Mark 2
The first century Jews were feeling secure in their many centuries of tradition when the King of God’s kingdom arrived, and then everything changed. Jesus started preaching, healing, casting out demons – and calling people to follow Him. In the first chapter of Mark’s gospel, He had called some fishermen, and they had immediately left their nets to follow Him. Now He calls a tax collector, who does the same. There must have been great authority in Jesus’ call for them to have left everything and to have followed Him without any question. He taught with the same authority (not like the scribes), and He exercised authority over the spirit world, and over sickness.
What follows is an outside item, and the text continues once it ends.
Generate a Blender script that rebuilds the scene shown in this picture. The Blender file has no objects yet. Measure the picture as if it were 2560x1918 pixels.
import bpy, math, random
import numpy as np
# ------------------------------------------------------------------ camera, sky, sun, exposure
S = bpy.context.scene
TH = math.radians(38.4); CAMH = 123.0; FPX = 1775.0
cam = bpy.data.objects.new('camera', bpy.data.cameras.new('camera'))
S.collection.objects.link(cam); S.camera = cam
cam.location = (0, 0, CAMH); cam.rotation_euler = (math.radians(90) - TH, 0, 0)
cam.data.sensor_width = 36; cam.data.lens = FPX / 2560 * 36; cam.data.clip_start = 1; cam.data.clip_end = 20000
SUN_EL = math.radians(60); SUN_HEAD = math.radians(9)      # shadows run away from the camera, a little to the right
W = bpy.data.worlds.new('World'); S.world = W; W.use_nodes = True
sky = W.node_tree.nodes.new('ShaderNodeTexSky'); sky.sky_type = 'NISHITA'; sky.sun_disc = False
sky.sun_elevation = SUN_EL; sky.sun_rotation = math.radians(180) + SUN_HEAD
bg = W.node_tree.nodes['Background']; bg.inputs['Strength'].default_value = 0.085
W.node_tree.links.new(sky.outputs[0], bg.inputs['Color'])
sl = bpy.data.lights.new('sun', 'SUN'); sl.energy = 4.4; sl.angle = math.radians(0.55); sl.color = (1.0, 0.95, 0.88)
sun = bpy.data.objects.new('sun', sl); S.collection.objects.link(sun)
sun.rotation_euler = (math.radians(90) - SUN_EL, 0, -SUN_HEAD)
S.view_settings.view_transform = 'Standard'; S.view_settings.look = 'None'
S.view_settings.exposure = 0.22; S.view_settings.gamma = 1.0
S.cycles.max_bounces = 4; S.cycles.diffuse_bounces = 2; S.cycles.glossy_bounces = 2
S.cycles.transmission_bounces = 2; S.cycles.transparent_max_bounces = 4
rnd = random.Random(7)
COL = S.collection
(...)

All of this made Him popular, but Jesus made it clear where His priorities lay.
When four men, with ingenuity and persistence, brought their paralysed friend before Jesus for healing, His first response was to recognise their faith and forgive the paralytic. In Capernaum He had healed many, and crowds gathered as they brought the sick and the demon possessed to Him for healing. ‘But Jesus replied, “We must go on to other towns as well, and I will preach to them, too. That is why I came.”’ (Mark 1:38 | NLT) His first priority was to preach to sinners so that they would believe in Him as the Saviour, repent of their sins, and receive forgiveness. His healing was to demonstrate that ‘the Son of Man has authority on earth to forgive sins’ (verse 10), it was not to amaze the ignorant. Jesus’ point was that we need spiritual healing far more than physical healing. We need forgiveness, and He has the authority to forgive. This was the purpose of His preaching, and this is why He called people to follow Him, to trust in Him, to believe in Him, to give up what the world considers important and to make Him their priority.
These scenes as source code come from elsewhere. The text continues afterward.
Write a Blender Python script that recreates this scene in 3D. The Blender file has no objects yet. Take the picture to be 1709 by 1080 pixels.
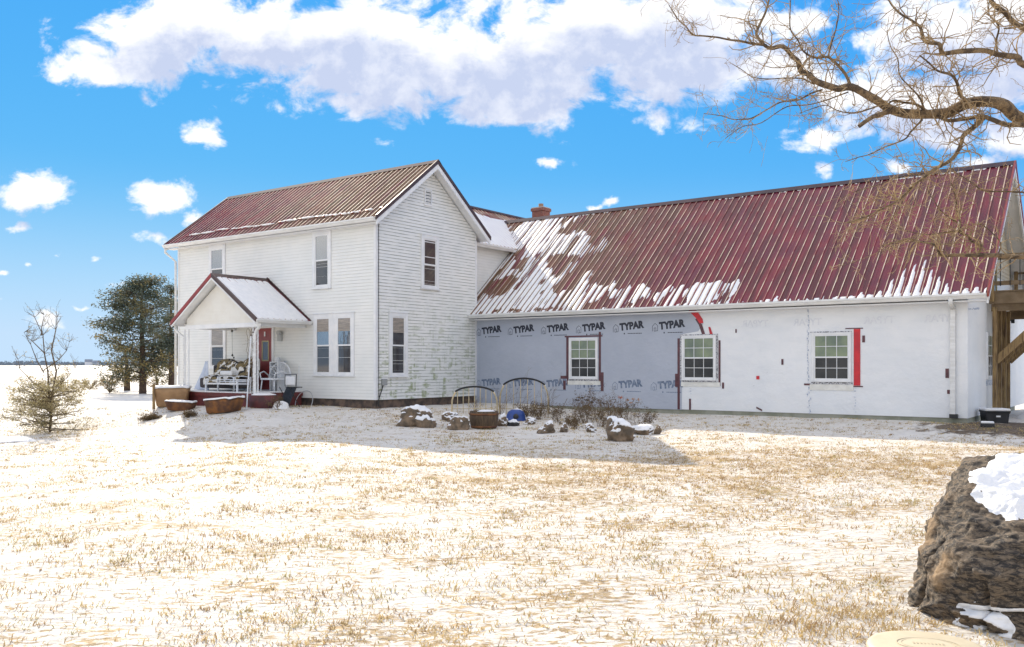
import bpy, bmesh, math, random
from mathutils import Vector, Matrix, noise as mn
R = math.radians
random.seed(7)
scene = bpy.context.scene
# ------------------------------------------------------------------ camera, sky, sun, exposure
CZ = 1.6
cam_d = bpy.data.cameras.new('camera'); cam = bpy.data.objects.new('camera', cam_d)
scene.collection.objects.link(cam); scene.camera = cam
cam.location = (0, 0, CZ); cam.rotation_euler = (R(90), 0, 0)
cam_d.sensor_width = 36; cam_d.lens = 36*1500/1709; cam_d.shift_y = 70/1709
cam_d.clip_start = .1; cam_d.clip_end = 6000
F, CX, HY = 1500., 854.5, 610.
E1 = Vector((.80757838, -.58976026, 0)); E2 = Vector((.58976026, .80757838, 0))
C0 = Vector((-4.21633, 27.8, 0)); TH = math.atan2(E1.y, E1.x)
SUN = (E1*-1.5 + E2*.92 + Vector((0, 0, 1))).normalized()
sun_el = math.asin(SUN.z); sun_az = math.atan2(SUN.x, SUN.y)
sd = bpy.data.lights.new('sun', 'SUN'); so = bpy.data.objects.new('sun', sd); scene.collection.objects.link(so)
sd.energy = 2.3; sd.angle = R(.5); sd.color = (1, .89, .73)
so.rotation_euler = SUN.to_track_quat('Z', 'Y').to_euler()
scene.view_settings.view_transform = 'Standard'; scene.view_settings.look = 'None'
scene.view_settings.exposure = 1.46; scene.view_settings.gamma = 1
scene.cycles.use_denoising = True; scene.cycles.max_bounces = 6; scene.cycles.diffuse_bounces = 3
scene.cycles.glossy_bounces = 3; scene.cycles.caustics_reflective = False; scene.cycles.caustics_refractive = False

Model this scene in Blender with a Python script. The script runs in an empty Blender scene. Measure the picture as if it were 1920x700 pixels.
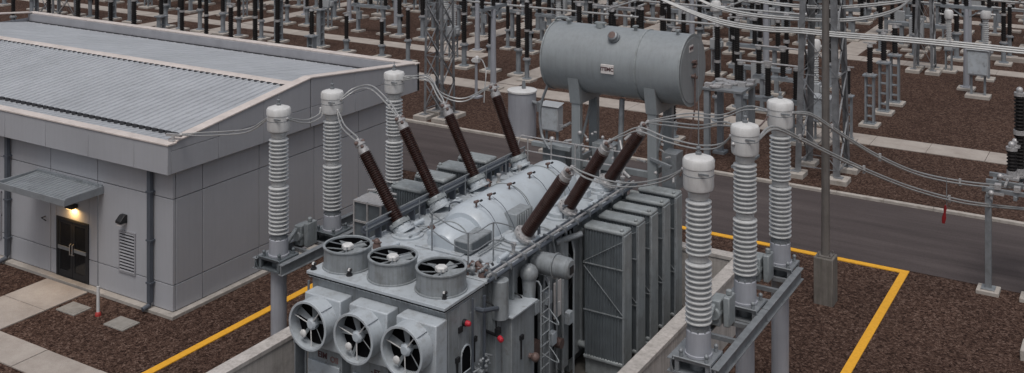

It is still His call to all people everywhere. If we have followed, if we have experienced Christ’s forgiveness, then there’s only one thing left for us to do – call others to follow him, tell them that salvation is here. Our compassion should go out to those weighed down by sin, lost, hopeless, helpless. To them we hold out the hope of forgiveness and peace with God. Responses will not all be the same. Some will respond to the call of Jesus, but some will reject Him. It is the work of the Holy Spirit to open the eyes of the spiritually blind, to warm the hearts of the self-righteous and the self-deceived who are cold and stubborn towards God’s grace.
Remember this, though. In all the ways Jesus could have described being a follower, He chose to say that we should be fishers. We should recognise that people’s greatest need is for salvation, and so we should be fishing. Is there anyone for whom you’re fishing, holding out the gospel, sowing live into their lives, caring for them, praying for them?
Heavenly Father, where our words fall short in proclaiming Your salvation, may our lives speak of the grace we’ve received in Christ our Saviour. Give us humility and gentleness in our conduct, truthfulness in all our conversations, kindness, tender-heartedness and a willingness to forgive when we’ve been wronged, and a sincere love for our family and our friends who have not yet turned to You in faith. We pray O Lord that Christ will be seen in us.